When a person transacts directly with another person, giving them money for any reason — as a gift, a payment, a donation, a grant, a tip — she does not play this intermediary role. She does not hold herself out as a trusted third party. She is engaged in private, personal transactions rather than being engaged as a third party to the transactions of others.

A person who invents a new decentralized token and sells it to another person is not playing an intermediary role; they are engaged in a private transaction selling the fruits of their ingenuity and labor.

Balancing privacy and security

Congress made the policy choice long ago to deputize third-party intermediaries to surveil users on behalf of the government, and it's one that carries risks to individual privacy but also potential benefits to national security and peace.

However, mandating the same kind of surveillance from individuals who are not intermediaries — who are merely transacting on their own account with another citizen — is a considerable recalibration of the balance between privacy and security. It tips the scales against personal privacy and may even be unconstitutional.

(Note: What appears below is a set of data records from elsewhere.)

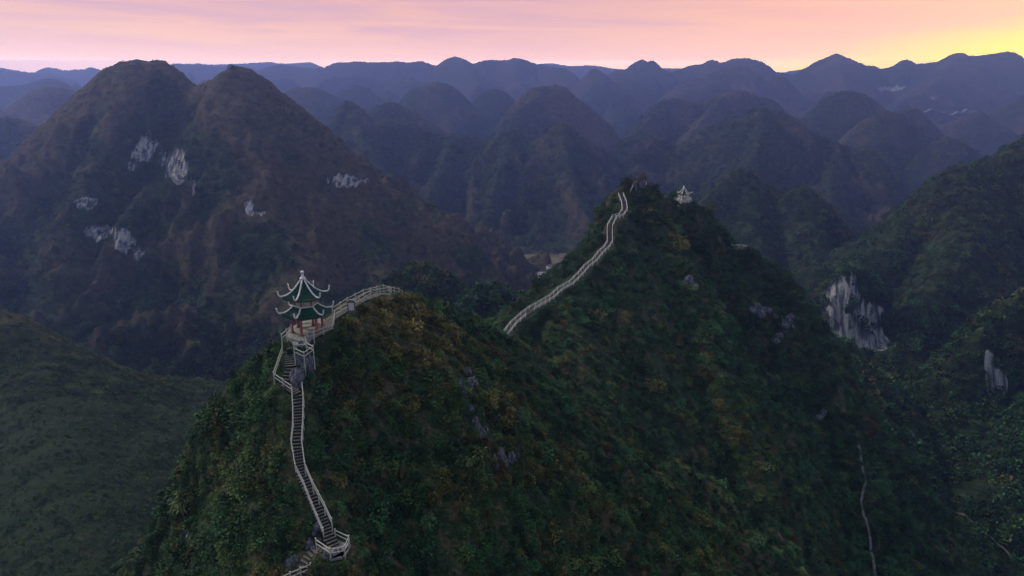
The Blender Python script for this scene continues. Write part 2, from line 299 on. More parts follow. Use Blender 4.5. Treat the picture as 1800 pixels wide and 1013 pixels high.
LIN = (0, 2)
Hc = np.float32(330.0)
GR_AMP = {0: 0.12, 1: 0.30, 2: 0.10, 3: 0.12, 4: 0.26, 5: 0.2, 6: 0.30, 7: .45, 8: .45}
def terrain(x, y):
    """height, id of the mountain, distance to its ridge"""
    sh = x.shape; x = x.ravel(); y = y.ravel()
    d0 = np.hypot(x, y)
    # wobble of the flanks
    gul_s = np.clip(d0*0.16, 16, 260)
    Z = floor_z(x, y); ID = np.full(x.shape, 99, np.int16); DR = np.full(x.shape, 1e3, np.float32)
    lg = np.log(np.maximum(d0, 20.0))
    # gullies: three noise scales blended by distance
    g1 = ridged(x, y, 22, 4, 0.5, 1); g2 = ridged(x, y, 95, 4, 0.52, 2); g3 = ridged(x, y, 330, 4, 0.55, 3)
    w12 = smooth(200, 340, d0); w23 = smooth(1000, 1700, d0)
    G = (g1*(1-w12) + g2*w12)*(1-w23) + g3*w23
    n1 = fbm(x, y, 5.0, 4, 0.55, 5); n2 = fbm(x, y, 26, 5, 0.55, 6); n3 = fbm(x, y, 90, 5, 0.58, 7)
    Nn = n1*0.55*(1-w12) + n2*3.2*w12*(1-w23) + n3*16*w23
    kk = 0.8 + d0*0.004
    for mid, p, s, r in RIDGES:
        r = r if mid < 7 else r*.45
        top = p[:, 2].max(); reach = (top - (CZ - 240))/(min(s) if isinstance(s, tuple) else s)*(1.15 if mid in LIN else 1.35) + r*2
        m = (x > p[:, 0].min()-reach) & (x < p[:, 0].max()+reach) & (y > p[:, 1].min()-reach) & (y < p[:, 1].max()+reach)
        idx = np.nonzero(m)[0]
        if len(idx) == 0: continue
        X = x[idx].astype(np.float32); Yy = y[idx].astype(np.float32)
        best = np.full(X.shape, -1e9, np.float32); bd = np.full(X.shape, 1e9, np.float32)
        gg = 1 + GR_AMP.get(mid, 0.38)*(0.62 - G[idx])*2.2
        s1, s2 = s if isinstance(s, tuple) else (s, s)
        for i in range(len(p)-1):
            a, b = p[i], p[i+1]; ab = b[:2]-a[:2]; L = max(ab @ ab, 1e-6)
            tr = ((X-a[0])*ab[0] + (Yy-a[1])*ab[1])/L
            t = np.clip(tr, 0, 1).astype(np.float32)
            d2 = (X-(a[0]+ab[0]*t))**2 + (Yy-(a[1]+ab[1]*t))**2
            ss = gg.astype(np.float32)*(np.where(ab[0]*(Yy-a[1]) - ab[1]*(X-a[0]) > 0, np.float32(s1), np.float32(s2)) if s1 != s2 else np.float32(s1))
            if i == 0 and mid == 0: ss = np.where(tr < 0, np.maximum(ss, np.float32(2.1)), ss).astype(np.float32)
            dd = np.sqrt(d2 + np.float32(r*r)) - np.float32(r)
            h = np.float32(a[2]) + np.float32(b[2]-a[2])*t - (ss*dd if mid in LIN else Hc*(1-np.exp(-1.55*ss*dd/Hc)))
            u = h > best; best[u] = h[u]; bd[u] = d2[u]
        bd = np.sqrt(bd)
        # concave foot
        zf = Z[idx]; k = kk[idx]*(1.0 if mid else 0.6)
        hh = np.maximum(k - np.abs(best - zf), 0)/k
        take = best > zf
        Z[idx] = np.maximum(best, zf) + hh*hh*k*0.25
        ii = idx[take]; ID[ii] = mid; DR[ii] = bd[take]
    Z = Z + w12*(1-w23)*(ridged(x, y, 17, 3, .6, 19)*2.2 + fbm(x, y, 7, 2, .6, 20)*1.1)*np.where(ID == 2, .15, 1)
    Z = Z + w23*(fbm(x, y, 45, 4, .6, 17)*4.5)
    Z = Z + Nn*np.clip(DR/(6+d0*0.02), 0.12 + .14*w23, 1)
    return Z.reshape(sh), ID.reshape(sh), DR.reshape(sh)

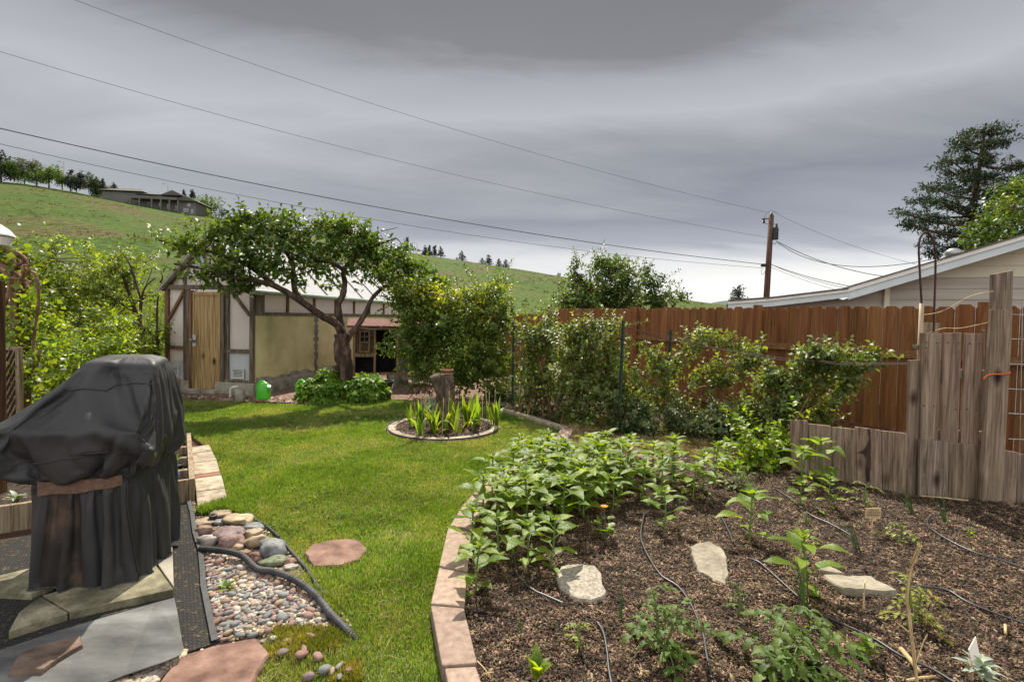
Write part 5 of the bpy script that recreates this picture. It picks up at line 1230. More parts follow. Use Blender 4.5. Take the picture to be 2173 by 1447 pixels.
sapling(D(312, 760, 9.9), 9.9, [([(312, 760, 0), (298, 690, 0), (280, 640, 0), (262, 590, 0), (255, 570, 0)], .055), ([(296, 685, 0), (300, 640, 0), (308, 610, 0), (330, 590, 0)], .035), ([(290, 665, 0), (250, 640, 0), (220, 620, 0)], .025), ([(300, 640, 0), (285, 590, 0), (272, 555, 0), (255, 535, 0)], .025), ([(308, 610, 0), (322, 570, 0), (300, 580, 0)], .01)],
    [(200, 590, 24, 30), (230, 570, 30, 30), (260, 560, 24, 18), (285, 580, 22, 24), (240, 610, 34, 34), (210, 640, 34, 34), (250, 660, 34, 26), (190, 660, 20, 26), (220, 690, 26, 16), (310, 555, 12, 18), (275, 640, 14, 16), (330, 630, 14, 18), (290, 610, 12, 14)], 'fruit sapling with forked dark trunk left of the shed', 380)
sapling(D(333, 800, 9.3), 9.3, [([(335, 800, 0), (334, 740, 0), (333, 680, 0), (334, 640, 0), (338, 628, 0)], .03), ([(334, 720, 0), (300, 690, 0), (262, 670, 0)], .015), ([(340, 600, 0), (345, 590, 0), (341, 575, 0)], .02)],
    [(330, 735, 20, 24), (318, 760, 24, 20), (300, 740, 18, 14), (340, 700, 8, 10), (280, 720, 22, 16), (262, 690, 18, 12)], 'thin dark stemmed sapling right at the shed corner', 130)
shrub('currant_bush', D(170, 820, 8.2) * 1, 'bright green leafy bush behind the covered grill', 'shrub', [(90, 720, 34, 30), (130, 745, 40, 34), (180, 755, 40, 26), (100, 790, 40, 40), (70, 830, 30, 40), (150, 790, 40, 26), (60, 770, 20, 40), (220, 745, 34, 20), (250, 735, 24, 20)], 7.4, 190, 12, .085, .05, m_leaf_bright, 12, sig=.08)
shrub('currant_bush', D(260, 800, 9.0) * 1, 'light green bush rising between the saplings and the grill', 'shrub', [(205, 730, 34, 22), (240, 705, 30, 26), (260, 690, 22, 18), (255, 740, 34, 24), (300, 745, 28, 20), (215, 760, 40, 20)], 8.6, 130, 12, .085, .048, m_leaf_fruit, 10, sig=.08)
shrub('dark_shrub', D(160, 730, 11.5) * 1, 'dark shaded bush in front of the wire fence', 'shrub', [(130, 710, 30, 22), (165, 720, 40, 26), (200, 720, 24, 18)], 11.2, 140, 12, .08, .05, m_leaf_fardark, 8, sig=.08, zmin=-.2)
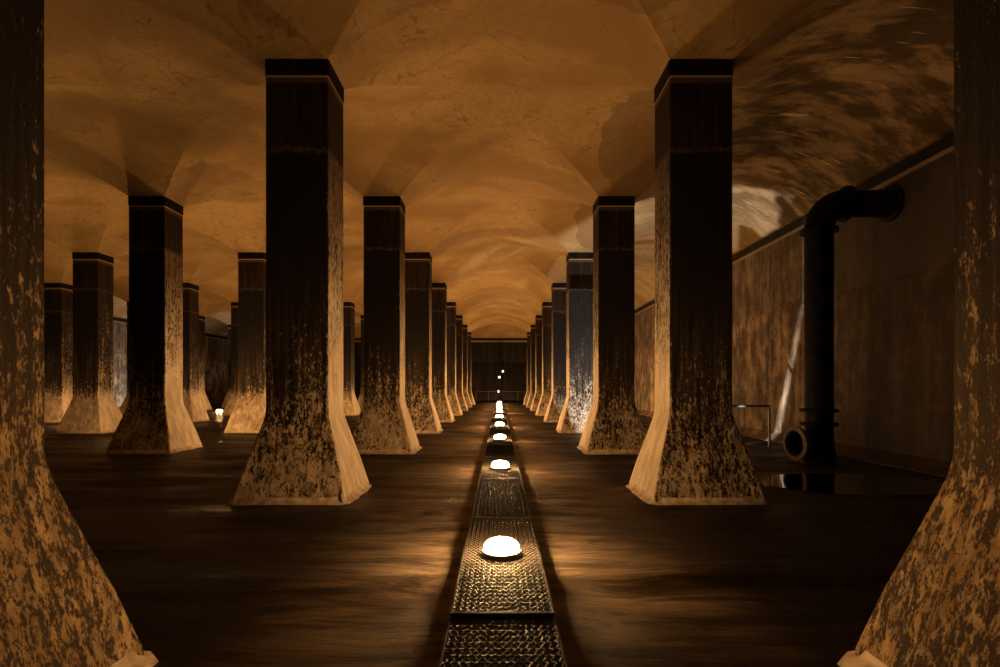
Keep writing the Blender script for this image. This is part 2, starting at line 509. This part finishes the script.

This is not a recalibration that should be made merely by issuing administrative rulings or guidance, the approach thus far taken by FinCEN when dealing with these questions. Instead, FinCEN should clarify that selling decentralized virtual currency on one's own account does not constitute money transmission, regardless of whether the purpose of that sale is to pay a merchant, to sell tokens received through mining or — indeed — to sell one's own newly invented decentralized token.

Should FinCEN or Congress wish to regulate this activity for financial surveillance purposes, that change should be the subject of a larger, more public debate within a notice and comment rule-making or an amendment to the statutory law itself.

Only those formal processes can enable necessary debate over financial surveillance and the constitutionality of warrantless search.